I see young men who work in cafeterias and restaurants, cleaning tables with grimy rags and bringing food. Their clothes are fine from wear and sweat, their faces bright from youth and dull from poverty. They dart from one corner to the other, always on their feet. Is there someone in their life who can guide and protect them? When you smile at them they blush, unaccustomed to kindness.

Children of the poor know from an early age that much of the city they live in is not built for them. They look on at cafes and restaurants they do not have access to. They know that even if by some chance they happened to have enough money for a meal at one of these places, they would be chased away for they look poor. 

There are also the young men and women who are being educated in a way that their parents could not be. They stand at bus stops, waiting to be taken to university, more self assured and straight-backed. They are often told that they are not intelligent enough, not capable enough because they have committed the crime of being brown skinned and born in a nation that has not yet come to terms with itself. At home they are constrained by a family and clan structure contorted by colonialism that tries to keep them limited. Yet, they persevere. 

They are filled with life, dance and music. There is rhythm in their movement and sharpness in their thought. These children are our future, they are a part of each of us. In a nation still grappling with the white view of itself, how we feel about them reflects how we feel about ourselves. Whether we acknowledge or not, we are wrapped in a single garment of destiny. Do we hate ourselves so much that we are comfortable with the dehumanization of our children? Have we believed what the West has taught us about ourselves?

Indian society has a smaller number of children who grow up in the Westernized and economically stable middle class. There are also young people that work and study their way into the more elite institutions of our nation through democratic opportunity. These young people are constantly compared by their mentors, and are comparing themselves to the white ideal they see in advertisements, films, music and sometimes even to white individuals they meet. 

They compare their broad noses and frizzy hair to the blonde and blue images staring at them through their phones. Many Indian families now have relatives who live in the US and Europe who act in ways that are superior and more self assured. This comparison is crippling. These young people could become the vanguard for democratic change in our nation, yet they are stuck in a cycle of self depreciation, imitation and paralyzing insecurity. Am I capable of understanding the world, thinking originally? They are taught that thought and innovation is the domain of the white world, and they could never catch up to it.

South Asian poet Muhammad Iqbal had written for his son Javed, jahan hai tere liye tu nahi jahan ke liye.

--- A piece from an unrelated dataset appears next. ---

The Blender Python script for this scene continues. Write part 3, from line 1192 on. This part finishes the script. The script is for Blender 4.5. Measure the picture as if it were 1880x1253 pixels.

The world is for you, it is not you who is for the world. Iqbal was a towering philosopher of the Indian freedom movement. We must take direction from Iqbal, and work towards a society that has only one privileged class—children. Children and youth do not belong in the workplace, they must be protected from exploitative practices that are justified as being better than their alternative fate. Our society must be geared towards the development of what W.E.B. Du Bois called the immortal child. 

Iqbal believed that the development of the individual self was essential for liberation. He said to his son, tu agar mera nahi banta na ban apna toh ban. If you cannot belong to me, don’t, but belong to yourself. The children of our nation must be given freedom to pursue an education and develop their capabilities unhindered by poverty. They must be told that they are worthy and capable. There is nothing beyond their reach, and everything can be accomplished through an emboldening of the self, determination and work. We must tell them, khudi ko kar buland itna ki har taqdir se pahle, khuda bande se khud puchhe bata teri raza kya hai. Make yourself so bold, that before every destiny, God himself asks you, what is your wish.

They must be told that the world that surrounds them is wrong and unjust, that the older people who put them down are not speaking the truth, but rather responding to the experience of their own lives. They should not and must not be believed. If one looks closely, none of them follow the standards they so loudly proclaim. Children must be taught that their future, and the future of our nation depends crucially on what they feel is their own worth. That each one of them must struggle with this, and it will not be easy, but that they are capable. We must teach our children that they are the ones that can make and remake this nation, and indeed this nation cannot be made without them.

Most importantly, we must love the children of our nation. It is children that best represent the human universal. Is it possible to truly love anyone, even your own children, if one does not love all children? Our collective future depends so crucially on our ability to love one another, and we must realize this before we can achieve our country.